4. O Sr. Manoel Messias do Riacho do Ouro me disse que
antigamente o povo usava folha de embaúba para lavar pratos, pois sai uma
espuminha. Também usavam angico da beira do rio com o mesmo resultado. Ele é
uma figura! Quando comecei no posto ele brigava porque sua pressão nunca ficava
legal apesar de usar os remédios. Com o tempo conquistei-o e mudou a
alimentação. Hoje se alegra com a pressão normal. Outro dia me disse sobre
isso: “Mas também, tô cumeno igual ao doutor”.
5. Duas jovens senhoras aqui do Vale encontraram uma bela
forma de salvar seus casamentos. Não vou poder dizer os nomes delas para evitar
problemas. A primeira se separou do marido porque ele estava bebendo muito, mal
influenciado por um tio e um sobrinho que gostam da farra. O tio inclusive
brigou com ela porque dizia que ela queria mandar nele. Ela se separou dele por
uma semana e depois voltou a pedido do cônjuge. Disse que foi bom porque “ele
agora está igual à manteiga” de tão dócil. A outra também fez o mesmo, ela
disse que também se separou quando o marido “tirou onda”; não sei exatamente o que
significa este “tirou onda”, mas acredito que ele estava querendo mandar demais
nela. O fato é que depois que se viu só ele pediu para ela voltar e se
comportou bem legal desde então. Não estou preconizando o método, mas penso que
o resultado, pelo menos nesses casos, foi um sucesso.
6. D. Eleni, irmã de Deli – um sujeito bem especial aqui do
Capão –, me disse que acha que homem bonito só serve pra enfeite. Quando jovem
marcou um encontro e já estava “arrumada”, que acredito seja algo assim como
bem perto de casar, mas não seguiu adiante porque o cara era muito bonito.

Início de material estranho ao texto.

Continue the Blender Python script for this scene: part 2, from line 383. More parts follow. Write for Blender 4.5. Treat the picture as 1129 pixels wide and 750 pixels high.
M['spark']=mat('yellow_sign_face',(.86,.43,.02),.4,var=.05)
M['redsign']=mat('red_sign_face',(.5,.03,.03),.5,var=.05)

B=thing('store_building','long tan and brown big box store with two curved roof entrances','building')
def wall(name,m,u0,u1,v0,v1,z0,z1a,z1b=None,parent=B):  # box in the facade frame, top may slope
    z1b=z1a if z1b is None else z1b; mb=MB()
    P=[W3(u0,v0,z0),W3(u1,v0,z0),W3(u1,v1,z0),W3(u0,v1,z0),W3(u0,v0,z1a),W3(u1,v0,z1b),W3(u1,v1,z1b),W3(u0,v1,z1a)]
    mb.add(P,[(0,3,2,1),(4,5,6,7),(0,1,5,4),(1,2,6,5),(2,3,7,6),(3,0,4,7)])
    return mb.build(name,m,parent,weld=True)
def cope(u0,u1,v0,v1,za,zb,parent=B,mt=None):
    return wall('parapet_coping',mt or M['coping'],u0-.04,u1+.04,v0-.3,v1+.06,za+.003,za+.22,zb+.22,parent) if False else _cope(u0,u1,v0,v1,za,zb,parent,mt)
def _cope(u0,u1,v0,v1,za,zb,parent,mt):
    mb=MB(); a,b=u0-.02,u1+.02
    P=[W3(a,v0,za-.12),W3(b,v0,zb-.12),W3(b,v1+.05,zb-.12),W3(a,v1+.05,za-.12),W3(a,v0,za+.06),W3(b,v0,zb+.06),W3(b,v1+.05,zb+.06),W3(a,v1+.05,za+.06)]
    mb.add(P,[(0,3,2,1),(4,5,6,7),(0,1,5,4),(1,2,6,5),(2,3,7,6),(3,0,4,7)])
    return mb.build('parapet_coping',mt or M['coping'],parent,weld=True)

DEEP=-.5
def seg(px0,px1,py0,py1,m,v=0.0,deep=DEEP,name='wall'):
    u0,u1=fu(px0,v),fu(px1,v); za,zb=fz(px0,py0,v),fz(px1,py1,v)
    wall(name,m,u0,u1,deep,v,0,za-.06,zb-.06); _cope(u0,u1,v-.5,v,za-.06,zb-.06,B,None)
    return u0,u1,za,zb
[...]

Doutra feita, separada do marido, um mulato lindo quis sair com ela, mas não
aceitou porque era bonito demais. A conversa começou porque ela disse que Tuza,
seu sobrinho, era bonito. Ela também disse que foi embora do Capão (para São
Paulo) porque desde criança tinha fobia de gafanhoto. Abandonou este lugar aos
16 anos. Realmente morria de medo. Ontem viu um e começou a chorar
desesperadamente. Marejou os olhos apenas ao falar do caso.
6. Em dezembro de 2009, Hiandra, uma jovem mãe de dois
filhos, disse uma frase que gostei tanto que guardei: “A gente é sempre alguém
atrás”.
7. E D. Alair disse: “Quem não quer ser velho morra de mal
de 7 dias”.
8. Já Landinha é danada; digna filha de Seu Anísio e D.
Argentina, pessoas bem especiais. Embora seja mãe de muitos filhos, sua cara e
seu sorriso denunciam uma pessoa pronta a fazer traquinagens. Ela é
trabalhadora como poucos. Não corre do serviço, mas é impressionante como gosta
de rir e brincar. Contou-me que quando era criança sua mãe às vezes falava das
coisas que tinha feito de malinagem na infância. Contou que o pai ia bater nela por algo que havia
feito e para se defender fingiu um desmaio. Foi um Deus nos Acuda e a mãe dela
não deixou mais o pai bater, botou algodão com álcool pra ela respirar e ela
fingiu que acordou aos poucos. Aí um dia D. Argentina foi bater nela e ela caiu
no chão com tanto vigor que chegou a doer o osso da bunda, mas a mãe percebeu a
treita e deu-lhe uma boa surra. Ou seja, imitar não vale, tem que ter
criatividade até pra não levar surra.
O Vale do Capão, como qualquer outro lugar do mundo, tem
seus pequenos segredos e o povo daqui é tão pitoresco quanto a bela paisagem.
Às vezes penso que é uma pena que os turistas (ecoturistas, turistas de
aventuras etc.) que aqui aportam não notam a riqueza humana aqui presente e
perdem de conhecer um tesouro do mais alto valor.
Recebam um abraço humano de Aureo Augusto.